No!!!!
Yes, OK, I agree that, just like "operational" has a formal meaning (a viewpoint looking at the placement and distribution of the IT System), so can "infrastructure", but I think it's a different, equally powerful idea.
Infrastructure - the stuff you can't (or maybe choose not to) see.
- From my favourite search engine: "the basic physical and organizational structures and facilities (e.g. buildings, roads, power supplies) needed for the operation of a society or enterprise."
Electricity cables underground, sewerage pipework. And even if you
can see it - roads, telephone exchanges and so on, it's all the physical things we need behind the scenes to live our daily lives more comfortably.
So it is with IT systems - the infrastructural viewpoint focuses on the underlying software and hardware needed... maybe I should say we system designers decide is needed to keep the (business) applications and data going, working in conjunction with users and support professionals, day in, day out.

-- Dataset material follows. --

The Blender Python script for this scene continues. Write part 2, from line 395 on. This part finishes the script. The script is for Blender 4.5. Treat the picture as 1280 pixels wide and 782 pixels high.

And, critically ( but oft forgotten) there is therefore every bit as much a need to think about infrastructure from the functional viewpoint as there is when looking from the operational viewpoint.
In other words, software engineers concern themselves just as much as systems engineers about "transaction management" and "Backup-and-recovery", whether in the form of middleware or hardware. Unsurprisingly, they have a different emphasis, for example developers are more likely to focus on how their application exploits the SQL functionality of an RDBMS, rather than the RDBMS's distributed data management capabilities - in which the systems engineer is far more interested.
Put otherwise, it is insightful - I'd say vital - to recognize how infrastructural concerns are orthogonal to those of the functional and operational viewpoints; that when thought of as a wholly separate notion they provide a powerful means of "joining" the functional and operational worlds.